### Data lines

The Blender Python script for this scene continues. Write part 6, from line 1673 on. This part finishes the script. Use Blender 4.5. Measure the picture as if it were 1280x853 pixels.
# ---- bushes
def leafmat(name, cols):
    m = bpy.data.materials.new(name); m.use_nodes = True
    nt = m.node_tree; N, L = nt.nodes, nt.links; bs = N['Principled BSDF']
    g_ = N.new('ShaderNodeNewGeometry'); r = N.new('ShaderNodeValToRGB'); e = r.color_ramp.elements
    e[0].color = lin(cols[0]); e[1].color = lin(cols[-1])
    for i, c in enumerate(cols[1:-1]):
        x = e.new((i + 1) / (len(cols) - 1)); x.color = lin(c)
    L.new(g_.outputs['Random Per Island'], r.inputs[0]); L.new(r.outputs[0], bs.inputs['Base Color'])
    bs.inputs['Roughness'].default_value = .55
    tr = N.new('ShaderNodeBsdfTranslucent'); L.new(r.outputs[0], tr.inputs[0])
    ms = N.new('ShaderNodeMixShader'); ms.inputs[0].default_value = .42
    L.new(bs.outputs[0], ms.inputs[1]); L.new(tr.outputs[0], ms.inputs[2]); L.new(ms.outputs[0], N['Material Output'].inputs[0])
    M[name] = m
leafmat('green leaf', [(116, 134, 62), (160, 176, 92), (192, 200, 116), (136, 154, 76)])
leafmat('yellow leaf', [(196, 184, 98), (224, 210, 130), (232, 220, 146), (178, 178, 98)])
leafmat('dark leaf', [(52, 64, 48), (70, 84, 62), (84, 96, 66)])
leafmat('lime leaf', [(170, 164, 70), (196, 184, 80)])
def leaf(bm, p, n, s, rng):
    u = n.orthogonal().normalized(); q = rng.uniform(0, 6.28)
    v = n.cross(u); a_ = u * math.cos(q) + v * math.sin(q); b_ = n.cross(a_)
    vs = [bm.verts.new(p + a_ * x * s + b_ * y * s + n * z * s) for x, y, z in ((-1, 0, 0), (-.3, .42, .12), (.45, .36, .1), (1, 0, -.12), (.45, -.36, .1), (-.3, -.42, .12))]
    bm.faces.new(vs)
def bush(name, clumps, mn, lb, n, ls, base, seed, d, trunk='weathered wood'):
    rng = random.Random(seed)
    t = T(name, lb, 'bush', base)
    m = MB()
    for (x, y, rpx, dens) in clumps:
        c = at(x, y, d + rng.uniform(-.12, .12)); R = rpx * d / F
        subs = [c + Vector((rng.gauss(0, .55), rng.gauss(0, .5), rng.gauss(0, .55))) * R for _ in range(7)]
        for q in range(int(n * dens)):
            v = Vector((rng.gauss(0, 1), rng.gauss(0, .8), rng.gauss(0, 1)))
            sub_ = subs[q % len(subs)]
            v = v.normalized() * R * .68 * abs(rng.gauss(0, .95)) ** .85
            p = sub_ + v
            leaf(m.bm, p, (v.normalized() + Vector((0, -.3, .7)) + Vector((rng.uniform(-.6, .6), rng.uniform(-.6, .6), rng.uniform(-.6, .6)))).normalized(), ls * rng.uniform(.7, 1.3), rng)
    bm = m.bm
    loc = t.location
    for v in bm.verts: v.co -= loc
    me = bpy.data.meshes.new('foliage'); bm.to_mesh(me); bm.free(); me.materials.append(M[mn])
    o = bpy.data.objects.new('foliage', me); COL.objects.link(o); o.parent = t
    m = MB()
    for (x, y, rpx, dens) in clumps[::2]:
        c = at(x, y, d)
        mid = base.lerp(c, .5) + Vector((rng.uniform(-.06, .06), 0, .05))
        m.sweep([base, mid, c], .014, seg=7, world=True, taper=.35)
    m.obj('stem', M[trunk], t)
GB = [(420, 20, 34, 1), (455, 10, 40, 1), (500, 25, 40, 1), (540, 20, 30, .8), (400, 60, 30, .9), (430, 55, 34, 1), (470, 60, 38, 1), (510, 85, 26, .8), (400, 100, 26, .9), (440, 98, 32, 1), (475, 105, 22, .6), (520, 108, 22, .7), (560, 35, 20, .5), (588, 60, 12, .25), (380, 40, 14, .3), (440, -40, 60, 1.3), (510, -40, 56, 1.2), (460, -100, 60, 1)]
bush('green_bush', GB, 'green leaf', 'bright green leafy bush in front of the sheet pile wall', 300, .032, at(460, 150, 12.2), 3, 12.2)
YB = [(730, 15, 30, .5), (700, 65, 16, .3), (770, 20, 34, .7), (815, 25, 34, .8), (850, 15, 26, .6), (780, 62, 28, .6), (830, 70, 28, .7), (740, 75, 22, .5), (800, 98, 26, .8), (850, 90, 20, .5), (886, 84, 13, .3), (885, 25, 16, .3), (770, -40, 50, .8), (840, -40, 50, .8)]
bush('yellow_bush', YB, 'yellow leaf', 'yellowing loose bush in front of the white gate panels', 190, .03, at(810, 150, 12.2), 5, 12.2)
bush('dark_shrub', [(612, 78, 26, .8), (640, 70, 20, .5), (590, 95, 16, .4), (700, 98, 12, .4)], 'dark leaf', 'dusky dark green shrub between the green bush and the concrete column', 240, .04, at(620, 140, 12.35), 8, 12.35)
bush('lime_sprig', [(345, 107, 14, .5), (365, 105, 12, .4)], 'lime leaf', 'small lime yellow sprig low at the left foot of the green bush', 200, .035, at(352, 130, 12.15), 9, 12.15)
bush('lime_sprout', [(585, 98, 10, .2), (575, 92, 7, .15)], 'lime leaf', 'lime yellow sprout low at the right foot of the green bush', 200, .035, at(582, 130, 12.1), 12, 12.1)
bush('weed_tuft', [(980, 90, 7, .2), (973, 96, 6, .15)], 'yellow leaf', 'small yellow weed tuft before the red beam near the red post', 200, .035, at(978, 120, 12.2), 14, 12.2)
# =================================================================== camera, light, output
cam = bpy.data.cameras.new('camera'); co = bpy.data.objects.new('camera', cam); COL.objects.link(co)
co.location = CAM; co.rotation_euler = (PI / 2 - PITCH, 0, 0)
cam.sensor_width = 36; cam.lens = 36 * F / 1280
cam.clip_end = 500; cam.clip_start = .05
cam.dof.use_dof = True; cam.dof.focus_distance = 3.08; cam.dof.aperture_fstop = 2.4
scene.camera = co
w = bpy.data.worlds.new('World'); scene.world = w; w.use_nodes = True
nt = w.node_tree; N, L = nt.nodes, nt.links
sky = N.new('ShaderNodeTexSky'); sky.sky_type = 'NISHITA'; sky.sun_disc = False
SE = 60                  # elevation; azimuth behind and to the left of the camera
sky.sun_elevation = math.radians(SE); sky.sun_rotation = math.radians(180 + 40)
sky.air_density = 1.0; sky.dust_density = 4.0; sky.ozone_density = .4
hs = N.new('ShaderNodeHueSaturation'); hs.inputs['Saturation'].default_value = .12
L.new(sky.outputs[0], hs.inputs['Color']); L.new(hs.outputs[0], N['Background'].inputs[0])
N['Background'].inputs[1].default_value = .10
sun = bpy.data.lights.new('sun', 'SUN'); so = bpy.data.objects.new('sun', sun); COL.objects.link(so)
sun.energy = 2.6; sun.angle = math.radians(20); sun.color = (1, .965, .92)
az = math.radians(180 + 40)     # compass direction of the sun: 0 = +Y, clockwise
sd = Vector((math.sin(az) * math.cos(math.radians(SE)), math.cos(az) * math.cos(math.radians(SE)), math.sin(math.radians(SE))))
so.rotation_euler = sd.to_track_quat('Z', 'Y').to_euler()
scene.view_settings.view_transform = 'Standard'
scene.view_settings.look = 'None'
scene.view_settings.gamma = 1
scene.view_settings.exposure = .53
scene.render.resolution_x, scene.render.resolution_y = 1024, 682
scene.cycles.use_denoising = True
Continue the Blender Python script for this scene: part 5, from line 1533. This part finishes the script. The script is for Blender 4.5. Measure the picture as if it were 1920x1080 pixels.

### Instruction
Copy each record from above without leaving any out.

### Exercise answer
The Blender Python script for this scene continues. Write part 6, from line 1673 on. This part finishes the script. Use Blender 4.5. Measure the picture as if it were 1280x853 pixels.
# ---- bushes
def leafmat(name, cols):
    m = bpy.data.materials.new(name); m.use_nodes = True
    nt = m.node_tree; N, L = nt.nodes, nt.links; bs = N['Principled BSDF']
    g_ = N.new('ShaderNodeNewGeometry'); r = N.new('ShaderNodeValToRGB'); e = r.color_ramp.elements
    e[0].color = lin(cols[0]); e[1].color = lin(cols[-1])
    for i, c in enumerate(cols[1:-1]):
        x = e.new((i + 1) / (len(cols) - 1)); x.color = lin(c)
    L.new(g_.outputs['Random Per Island'], r.inputs[0]); L.new(r.outputs[0], bs.inputs['Base Color'])
    bs.inputs['Roughness'].default_value = .55
    tr = N.new('ShaderNodeBsdfTranslucent'); L.new(r.outputs[0], tr.inputs[0])
    ms = N.new('ShaderNodeMixShader'); ms.inputs[0].default_value = .42
    L.new(bs.outputs[0], ms.inputs[1]); L.new(tr.outputs[0], ms.inputs[2]); L.new(ms.outputs[0], N['Material Output'].inputs[0])
    M[name] = m
leafmat('green leaf', [(116, 134, 62), (160, 176, 92), (192, 200, 116), (136, 154, 76)])
leafmat('yellow leaf', [(196, 184, 98), (224, 210, 130), (232, 220, 146), (178, 178, 98)])
leafmat('dark leaf', [(52, 64, 48), (70, 84, 62), (84, 96, 66)])
leafmat('lime leaf', [(170, 164, 70), (196, 184, 80)])
def leaf(bm, p, n, s, rng):
    u = n.orthogonal().normalized(); q = rng.uniform(0, 6.28)
    v = n.cross(u); a_ = u * math.cos(q) + v * math.sin(q); b_ = n.cross(a_)
    vs = [bm.verts.new(p + a_ * x * s + b_ * y * s + n * z * s) for x, y, z in ((-1, 0, 0), (-.3, .42, .12), (.45, .36, .1), (1, 0, -.12), (.45, -.36, .1), (-.3, -.42, .12))]
    bm.faces.new(vs)
def bush(name, clumps, mn, lb, n, ls, base, seed, d, trunk='weathered wood'):
    rng = random.Random(seed)
    t = T(name, lb, 'bush', base)
    m = MB()
    for (x, y, rpx, dens) in clumps:
        c = at(x, y, d + rng.uniform(-.12, .12)); R = rpx * d / F
        subs = [c + Vector((rng.gauss(0, .55), rng.gauss(0, .5), rng.gauss(0, .55))) * R for _ in range(7)]
        for q in range(int(n * dens)):
            v = Vector((rng.gauss(0, 1), rng.gauss(0, .8), rng.gauss(0, 1)))
            sub_ = subs[q % len(subs)]
            v = v.normalized() * R * .68 * abs(rng.gauss(0, .95)) ** .85
            p = sub_ + v
            leaf(m.bm, p, (v.normalized() + Vector((0, -.3, .7)) + Vector((rng.uniform(-.6, .6), rng.uniform(-.6, .6), rng.uniform(-.6, .6)))).normalized(), ls * rng.uniform(.7, 1.3), rng)
    bm = m.bm
    loc = t.location
    for v in bm.verts: v.co -= loc
    me = bpy.data.meshes.new('foliage'); bm.to_mesh(me); bm.free(); me.materials.append(M[mn])
    o = bpy.data.objects.new('foliage', me); COL.objects.link(o); o.parent = t
    m = MB()
    for (x, y, rpx, dens) in clumps[::2]:
        c = at(x, y, d)
        mid = base.lerp(c, .5) + Vector((rng.uniform(-.06, .06), 0, .05))
        m.sweep([base, mid, c], .014, seg=7, world=True, taper=.35)
    m.obj('stem', M[trunk], t)
GB = [(420, 20, 34, 1), (455, 10, 40, 1), (500, 25, 40, 1), (540, 20, 30, .8), (400, 60, 30, .9), (430, 55, 34, 1), (470, 60, 38, 1), (510, 85, 26, .8), (400, 100, 26, .9), (440, 98, 32, 1), (475, 105, 22, .6), (520, 108, 22, .7), (560, 35, 20, .5), (588, 60, 12, .25), (380, 40, 14, .3), (440, -40, 60, 1.3), (510, -40, 56, 1.2), (460, -100, 60, 1)]
bush('green_bush', GB, 'green leaf', 'bright green leafy bush in front of the sheet pile wall', 300, .032, at(460, 150, 12.2), 3, 12.2)
YB = [(730, 15, 30, .5), (700, 65, 16, .3), (770, 20, 34, .7), (815, 25, 34, .8), (850, 15, 26, .6), (780, 62, 28, .6), (830, 70, 28, .7), (740, 75, 22, .5), (800, 98, 26, .8), (850, 90, 20, .5), (886, 84, 13, .3), (885, 25, 16, .3), (770, -40, 50, .8), (840, -40, 50, .8)]
bush('yellow_bush', YB, 'yellow leaf', 'yellowing loose bush in front of the white gate panels', 190, .03, at(810, 150, 12.2), 5, 12.2)
bush('dark_shrub', [(612, 78, 26, .8), (640, 70, 20, .5), (590, 95, 16, .4), (700, 98, 12, .4)], 'dark leaf', 'dusky dark green shrub between the green bush and the concrete column', 240, .04, at(620, 140, 12.35), 8, 12.35)
bush('lime_sprig', [(345, 107, 14, .5), (365, 105, 12, .4)], 'lime leaf', 'small lime yellow sprig low at the left foot of the green bush', 200, .035, at(352, 130, 12.15), 9, 12.15)
bush('lime_sprout', [(585, 98, 10, .2), (575, 92, 7, .15)], 'lime leaf', 'lime yellow sprout low at the right foot of the green bush', 200, .035, at(582, 130, 12.1), 12, 12.1)
bush('weed_tuft', [(980, 90, 7, .2), (973, 96, 6, .15)], 'yellow leaf', 'small yellow weed tuft before the red beam near the red post', 200, .035, at(978, 120, 12.2), 14, 12.2)
# =================================================================== camera, light, output
cam = bpy.data.cameras.new('camera'); co = bpy.data.objects.new('camera', cam); COL.objects.link(co)
co.location = CAM; co.rotation_euler = (PI / 2 - PITCH, 0, 0)
cam.sensor_width = 36; cam.lens = 36 * F / 1280
cam.clip_end = 500; cam.clip_start = .05
cam.dof.use_dof = True; cam.dof.focus_distance = 3.08; cam.dof.aperture_fstop = 2.4
scene.camera = co
w = bpy.data.worlds.new('World'); scene.world = w; w.use_nodes = True
nt = w.node_tree; N, L = nt.nodes, nt.links
sky = N.new('ShaderNodeTexSky'); sky.sky_type = 'NISHITA'; sky.sun_disc = False
SE = 60                  # elevation; azimuth behind and to the left of the camera
sky.sun_elevation = math.radians(SE); sky.sun_rotation = math.radians(180 + 40)
sky.air_density = 1.0; sky.dust_density = 4.0; sky.ozone_density = .4
hs = N.new('ShaderNodeHueSaturation'); hs.inputs['Saturation'].default_value = .12
L.new(sky.outputs[0], hs.inputs['Color']); L.new(hs.outputs[0], N['Background'].inputs[0])
N['Background'].inputs[1].default_value = .10
sun = bpy.data.lights.new('sun', 'SUN'); so = bpy.data.objects.new('sun', sun); COL.objects.link(so)
sun.energy = 2.6; sun.angle = math.radians(20); sun.color = (1, .965, .92)
az = math.radians(180 + 40)     # compass direction of the sun: 0 = +Y, clockwise
sd = Vector((math.sin(az) * math.cos(math.radians(SE)), math.cos(az) * math.cos(math.radians(SE)), math.sin(math.radians(SE))))
so.rotation_euler = sd.to_track_quat('Z', 'Y').to_euler()
scene.view_settings.view_transform = 'Standard'
scene.view_settings.look = 'None'
scene.view_settings.gamma = 1
scene.view_settings.exposure = .53
scene.render.resolution_x, scene.render.resolution_y = 1024, 682
scene.cycles.use_denoising = True
Continue the Blender Python script for this scene: part 5, from line 1533. This part finishes the script. The script is for Blender 4.5. Measure the picture as if it were 1920x1080 pixels.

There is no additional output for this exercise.